I have no idea what it’s going to take. Germany keep winning, as practically everyone expects, but I’m still not sold. Another clean sheet, but I’m still not buying it. Sweden looked more inept offensively (and defensively), particularly Henrik Larsson, than I expected, but is it them or Germany? I still don’t believe Germany has anything in the back. Maybe I just don’t want to see.
It turned out to be an easy 2-0 win for the Fatherland after the two goals in about 10 minutes by Lukas Podolski.
An inexplicable red card, putting Sweden a man down didn’t help. Larsson missing a penalty didn’t help. Sweden not bothering to mark anyone didn’t help. It might have helped a bit if Ibrahimovic, Ljungberg, Mellberg–or anyone but the keeper would have bothered to get off the bus today.
Germany was the better team all day and deserved the win. There’s no doubting what they can do offensively. Can they stop Argentina? I haven’t thought they’d be able to stop a single team yet, but they keep managing.
Posted in: World Cup



Germany was less impressive than the result but like you say, a win is a win and Germany is piling them up at the right time.
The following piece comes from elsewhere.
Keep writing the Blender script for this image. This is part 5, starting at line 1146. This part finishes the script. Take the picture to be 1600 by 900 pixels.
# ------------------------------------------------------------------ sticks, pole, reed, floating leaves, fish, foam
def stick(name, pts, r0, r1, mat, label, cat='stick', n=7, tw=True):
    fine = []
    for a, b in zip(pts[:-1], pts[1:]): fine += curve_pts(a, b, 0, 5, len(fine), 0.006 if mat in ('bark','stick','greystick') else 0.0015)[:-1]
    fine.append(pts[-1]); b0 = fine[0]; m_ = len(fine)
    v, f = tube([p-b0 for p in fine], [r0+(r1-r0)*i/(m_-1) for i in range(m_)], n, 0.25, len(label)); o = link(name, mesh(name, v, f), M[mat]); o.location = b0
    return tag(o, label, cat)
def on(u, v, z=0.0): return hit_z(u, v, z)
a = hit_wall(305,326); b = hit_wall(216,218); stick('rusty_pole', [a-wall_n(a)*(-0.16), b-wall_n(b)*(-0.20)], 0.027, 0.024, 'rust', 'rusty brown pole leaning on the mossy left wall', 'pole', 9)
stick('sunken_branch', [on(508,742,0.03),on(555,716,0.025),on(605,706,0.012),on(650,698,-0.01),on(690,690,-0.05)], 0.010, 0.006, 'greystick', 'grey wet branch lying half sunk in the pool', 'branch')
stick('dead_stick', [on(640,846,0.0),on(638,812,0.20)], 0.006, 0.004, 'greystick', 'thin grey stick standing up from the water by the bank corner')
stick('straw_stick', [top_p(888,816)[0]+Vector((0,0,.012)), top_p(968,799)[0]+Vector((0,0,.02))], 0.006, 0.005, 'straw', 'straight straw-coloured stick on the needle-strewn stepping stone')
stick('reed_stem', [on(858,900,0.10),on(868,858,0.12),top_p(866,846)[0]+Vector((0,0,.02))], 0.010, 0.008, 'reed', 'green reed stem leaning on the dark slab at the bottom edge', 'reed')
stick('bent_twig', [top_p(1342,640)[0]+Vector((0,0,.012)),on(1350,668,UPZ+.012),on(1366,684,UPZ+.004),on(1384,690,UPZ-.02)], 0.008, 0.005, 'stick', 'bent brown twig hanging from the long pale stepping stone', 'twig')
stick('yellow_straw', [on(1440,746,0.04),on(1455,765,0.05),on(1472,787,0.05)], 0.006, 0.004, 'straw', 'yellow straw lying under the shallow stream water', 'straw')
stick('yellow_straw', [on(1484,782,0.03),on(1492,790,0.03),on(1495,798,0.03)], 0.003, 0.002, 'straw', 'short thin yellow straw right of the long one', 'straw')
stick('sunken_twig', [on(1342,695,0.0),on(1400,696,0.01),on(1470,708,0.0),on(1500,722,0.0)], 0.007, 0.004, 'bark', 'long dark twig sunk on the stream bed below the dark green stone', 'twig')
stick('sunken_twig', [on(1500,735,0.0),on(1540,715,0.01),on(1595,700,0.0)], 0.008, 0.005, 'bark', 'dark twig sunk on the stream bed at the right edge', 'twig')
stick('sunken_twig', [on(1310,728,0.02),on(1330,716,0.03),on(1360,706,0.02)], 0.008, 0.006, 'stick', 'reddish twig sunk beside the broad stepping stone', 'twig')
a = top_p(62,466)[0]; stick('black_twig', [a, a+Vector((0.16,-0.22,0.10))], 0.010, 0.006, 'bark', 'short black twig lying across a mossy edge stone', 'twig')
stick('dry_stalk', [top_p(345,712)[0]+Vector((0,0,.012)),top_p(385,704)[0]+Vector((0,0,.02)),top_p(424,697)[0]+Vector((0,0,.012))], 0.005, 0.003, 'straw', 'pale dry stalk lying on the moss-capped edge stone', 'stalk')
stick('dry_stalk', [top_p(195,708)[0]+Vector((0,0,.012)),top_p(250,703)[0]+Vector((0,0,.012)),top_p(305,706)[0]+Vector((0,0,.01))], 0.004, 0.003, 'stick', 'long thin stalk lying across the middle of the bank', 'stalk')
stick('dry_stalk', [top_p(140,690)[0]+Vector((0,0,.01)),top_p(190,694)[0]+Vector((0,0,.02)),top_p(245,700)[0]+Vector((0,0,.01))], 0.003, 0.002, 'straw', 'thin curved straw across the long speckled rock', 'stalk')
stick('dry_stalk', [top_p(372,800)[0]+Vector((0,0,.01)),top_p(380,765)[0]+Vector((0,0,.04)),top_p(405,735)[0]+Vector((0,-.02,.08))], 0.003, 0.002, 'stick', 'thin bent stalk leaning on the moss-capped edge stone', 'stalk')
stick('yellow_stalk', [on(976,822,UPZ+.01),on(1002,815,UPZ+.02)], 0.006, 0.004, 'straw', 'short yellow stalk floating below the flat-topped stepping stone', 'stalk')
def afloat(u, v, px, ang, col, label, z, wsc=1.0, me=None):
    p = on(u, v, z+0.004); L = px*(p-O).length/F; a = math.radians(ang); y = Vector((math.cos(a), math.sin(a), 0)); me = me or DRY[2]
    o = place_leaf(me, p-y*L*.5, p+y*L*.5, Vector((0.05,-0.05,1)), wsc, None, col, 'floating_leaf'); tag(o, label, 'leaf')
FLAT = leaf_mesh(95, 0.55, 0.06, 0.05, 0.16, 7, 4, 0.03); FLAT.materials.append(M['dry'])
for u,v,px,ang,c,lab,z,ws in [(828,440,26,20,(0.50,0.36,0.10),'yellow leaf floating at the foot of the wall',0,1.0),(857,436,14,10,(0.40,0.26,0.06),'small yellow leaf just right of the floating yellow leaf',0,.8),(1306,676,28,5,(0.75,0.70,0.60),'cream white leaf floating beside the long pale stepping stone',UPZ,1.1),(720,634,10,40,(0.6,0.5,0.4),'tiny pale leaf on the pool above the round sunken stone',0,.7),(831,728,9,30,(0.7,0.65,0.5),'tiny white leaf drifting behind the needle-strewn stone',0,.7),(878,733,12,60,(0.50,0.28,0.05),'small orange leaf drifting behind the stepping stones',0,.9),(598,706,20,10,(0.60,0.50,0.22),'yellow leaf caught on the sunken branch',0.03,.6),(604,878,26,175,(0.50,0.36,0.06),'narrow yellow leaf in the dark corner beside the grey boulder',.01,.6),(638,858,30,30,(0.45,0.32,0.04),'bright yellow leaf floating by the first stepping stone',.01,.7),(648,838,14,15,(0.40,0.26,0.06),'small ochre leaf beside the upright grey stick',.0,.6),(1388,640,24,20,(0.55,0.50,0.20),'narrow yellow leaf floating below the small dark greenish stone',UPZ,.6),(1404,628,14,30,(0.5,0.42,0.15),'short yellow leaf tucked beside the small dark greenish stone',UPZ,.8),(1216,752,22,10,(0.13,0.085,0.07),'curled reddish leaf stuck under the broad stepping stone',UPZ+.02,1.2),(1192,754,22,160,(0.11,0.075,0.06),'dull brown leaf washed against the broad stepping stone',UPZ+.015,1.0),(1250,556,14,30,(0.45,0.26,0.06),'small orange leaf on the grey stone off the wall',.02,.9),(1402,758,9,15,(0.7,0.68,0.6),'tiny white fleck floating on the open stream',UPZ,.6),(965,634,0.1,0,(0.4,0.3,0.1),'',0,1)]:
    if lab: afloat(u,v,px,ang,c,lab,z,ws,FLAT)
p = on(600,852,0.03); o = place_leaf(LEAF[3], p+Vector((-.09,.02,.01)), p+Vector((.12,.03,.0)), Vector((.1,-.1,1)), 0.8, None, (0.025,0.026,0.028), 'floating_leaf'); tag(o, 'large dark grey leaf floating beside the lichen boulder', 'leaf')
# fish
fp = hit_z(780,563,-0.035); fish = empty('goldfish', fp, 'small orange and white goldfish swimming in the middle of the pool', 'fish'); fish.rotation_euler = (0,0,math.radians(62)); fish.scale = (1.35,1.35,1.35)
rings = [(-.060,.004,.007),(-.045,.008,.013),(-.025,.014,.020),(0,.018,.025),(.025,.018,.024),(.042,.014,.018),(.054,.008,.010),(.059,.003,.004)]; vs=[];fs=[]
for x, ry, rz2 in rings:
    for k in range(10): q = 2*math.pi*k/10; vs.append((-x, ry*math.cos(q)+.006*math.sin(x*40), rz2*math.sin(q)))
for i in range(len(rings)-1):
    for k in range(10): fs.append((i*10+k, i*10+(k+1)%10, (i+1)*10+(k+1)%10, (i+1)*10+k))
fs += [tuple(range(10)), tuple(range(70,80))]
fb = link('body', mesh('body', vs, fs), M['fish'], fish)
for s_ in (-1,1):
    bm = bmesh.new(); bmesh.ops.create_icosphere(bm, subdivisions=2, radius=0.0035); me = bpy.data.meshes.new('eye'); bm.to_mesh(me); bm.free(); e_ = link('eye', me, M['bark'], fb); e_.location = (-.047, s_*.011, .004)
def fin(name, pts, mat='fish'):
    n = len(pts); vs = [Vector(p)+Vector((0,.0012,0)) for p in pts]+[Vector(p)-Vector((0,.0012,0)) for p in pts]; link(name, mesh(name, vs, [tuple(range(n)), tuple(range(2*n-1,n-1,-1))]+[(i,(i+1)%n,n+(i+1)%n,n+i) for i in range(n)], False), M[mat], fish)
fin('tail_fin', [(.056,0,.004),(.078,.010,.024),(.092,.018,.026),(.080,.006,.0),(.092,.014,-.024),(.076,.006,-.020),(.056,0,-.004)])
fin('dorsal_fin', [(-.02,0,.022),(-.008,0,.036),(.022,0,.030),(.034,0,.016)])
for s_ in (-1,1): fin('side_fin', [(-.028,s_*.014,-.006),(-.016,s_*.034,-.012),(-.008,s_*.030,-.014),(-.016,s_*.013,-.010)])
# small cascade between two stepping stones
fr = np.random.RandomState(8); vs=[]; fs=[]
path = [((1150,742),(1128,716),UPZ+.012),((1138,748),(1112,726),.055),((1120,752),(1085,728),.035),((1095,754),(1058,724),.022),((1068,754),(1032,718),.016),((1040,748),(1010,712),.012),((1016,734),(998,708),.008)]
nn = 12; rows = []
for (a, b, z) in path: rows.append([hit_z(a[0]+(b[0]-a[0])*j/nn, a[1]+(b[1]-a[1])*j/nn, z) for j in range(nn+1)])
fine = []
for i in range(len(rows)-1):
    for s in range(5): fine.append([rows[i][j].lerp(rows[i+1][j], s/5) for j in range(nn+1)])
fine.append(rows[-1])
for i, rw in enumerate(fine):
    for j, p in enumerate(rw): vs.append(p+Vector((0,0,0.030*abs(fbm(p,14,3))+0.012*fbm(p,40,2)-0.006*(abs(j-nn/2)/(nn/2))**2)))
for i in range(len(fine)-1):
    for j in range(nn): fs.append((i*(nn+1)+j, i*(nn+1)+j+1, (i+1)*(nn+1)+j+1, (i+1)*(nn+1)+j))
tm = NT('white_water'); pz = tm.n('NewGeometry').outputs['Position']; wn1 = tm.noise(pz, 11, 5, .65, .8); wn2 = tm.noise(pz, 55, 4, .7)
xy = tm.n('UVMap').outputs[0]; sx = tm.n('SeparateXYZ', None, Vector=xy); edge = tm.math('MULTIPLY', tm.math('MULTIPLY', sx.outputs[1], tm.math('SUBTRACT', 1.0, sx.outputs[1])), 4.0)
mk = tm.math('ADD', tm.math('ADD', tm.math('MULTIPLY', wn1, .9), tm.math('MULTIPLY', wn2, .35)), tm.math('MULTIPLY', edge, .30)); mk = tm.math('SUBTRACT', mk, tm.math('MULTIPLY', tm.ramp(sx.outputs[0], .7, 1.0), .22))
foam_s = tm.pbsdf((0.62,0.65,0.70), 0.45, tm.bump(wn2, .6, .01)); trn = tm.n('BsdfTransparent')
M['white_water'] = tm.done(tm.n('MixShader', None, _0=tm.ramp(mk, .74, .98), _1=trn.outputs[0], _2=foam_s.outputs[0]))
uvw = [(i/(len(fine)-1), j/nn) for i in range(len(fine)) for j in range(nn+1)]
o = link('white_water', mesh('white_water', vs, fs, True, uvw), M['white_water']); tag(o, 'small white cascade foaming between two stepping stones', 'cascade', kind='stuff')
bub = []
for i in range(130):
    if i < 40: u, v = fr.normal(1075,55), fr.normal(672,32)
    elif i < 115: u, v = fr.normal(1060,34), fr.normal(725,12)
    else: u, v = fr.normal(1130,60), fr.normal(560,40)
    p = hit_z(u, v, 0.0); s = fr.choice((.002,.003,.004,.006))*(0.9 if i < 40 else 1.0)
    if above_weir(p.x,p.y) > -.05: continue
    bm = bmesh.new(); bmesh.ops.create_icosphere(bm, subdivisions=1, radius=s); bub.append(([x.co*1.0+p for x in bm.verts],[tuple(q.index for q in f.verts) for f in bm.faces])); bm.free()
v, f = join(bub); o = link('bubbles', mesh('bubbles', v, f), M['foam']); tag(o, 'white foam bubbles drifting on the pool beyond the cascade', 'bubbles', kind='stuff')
One point that I think Americans might enjoy, the German coach Jurgen Klinsmann is a 41 year old former German World Cup hero who lives in California. He has adopted unconventional methods such as team building and uses a sports shrink to keep his players ready for the high pressure. All of these facts led the German press to crucify him unmercifully. Now that his methods are yielding results, traditionalists in Germany are hedging their bets and jumping on the bandwagon, but secretly hoping Klinsmann falls on his face.
So if Germany wins this thing, in a strange way it could provoke a sort of cultural change in Germany where the old ways of doing things still rule in sports and also in business and government.